The revenue arising from exactions upon this nation was so considerable, that there was a particular court of exchequer set apart for managing it.
We may judge concerning the low state of commerce among the English, when the Jews, notwithstanding these oppressions, could still find their account in trading among them, and lending them money.

And as the improvements of agriculture were also much checked by the immense possessions of the nobility, by the disorders of the times, and by the precarious state of feudal property, it appears that industry of no kind could then have place in the kingdom.
It is asserted by Sir Harry Spelman,[*] as an undoubted truth, that, during the reigns of the first Norman princes, every edict of the king, issued with the consent of his privy council, had the full force of law.

But the barons surely were not so passive as to intrust a power, entirely arbitrary and despotic, into the hands of the sovereign.

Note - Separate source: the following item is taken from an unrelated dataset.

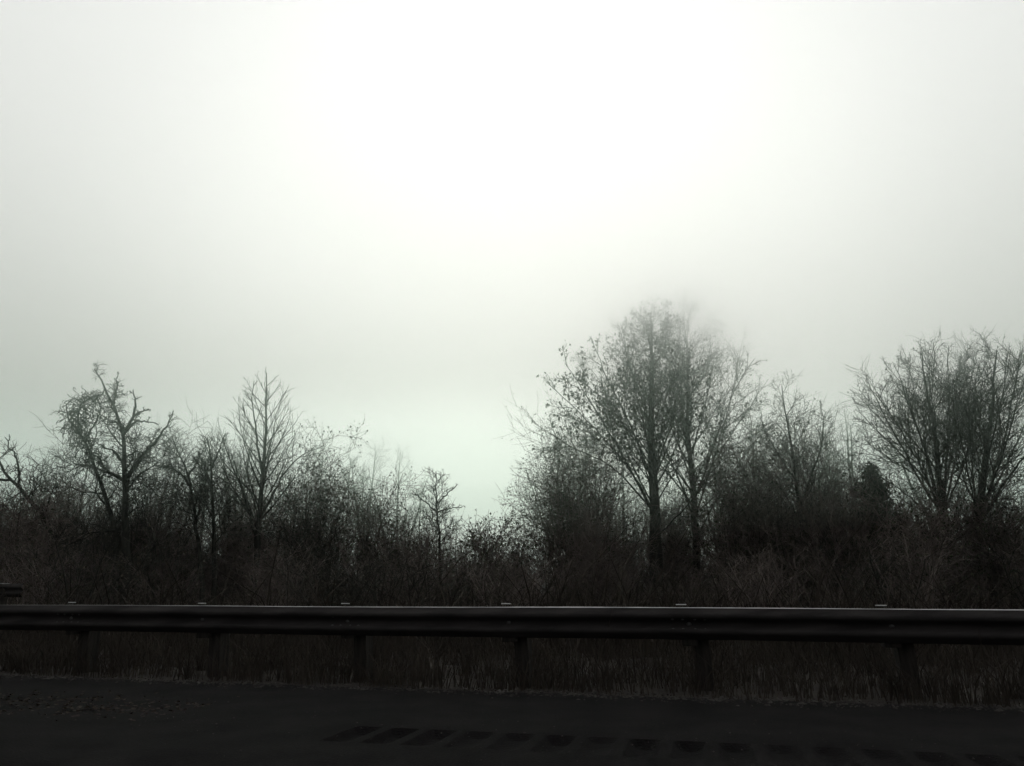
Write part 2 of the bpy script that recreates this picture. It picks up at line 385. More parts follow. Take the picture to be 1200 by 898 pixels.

It only appears, that the constitution had not fixed any precise boundaries to the royal power; that the right of issuing proclamations on any emergence, and of exacting obedience to them,--a right which was always supposed inherent in the crown,--is very difficult to be distinguished from a legislative authority; that the extreme imperfection of the ancient laws, and the sudden exigencies which often occurred in such turbulent governments, obliged the prince to exert frequently the latent powers of his prerogative; that he naturally proceeded, from the acquiescence of the people, to assume, in many particulars of moment, an authority from which he had excluded himself by express statutes, charters, or concessions, and which was, in the main, repugnant to the general genius of the constitution; and that the lives; the personal liberty, and the properties of all his subjects were less secured by law against the exertion of his arbitrary authority than by the independent power and private connections of each individual.
[* We learn from the extracts given us of Domesday by Brady in his Treatise of Boroughs, that almost all the boroughs of England had suffered in the shock of the conquest, and had extremely decayed between the death of the Confessor and the time when Domesday was framed.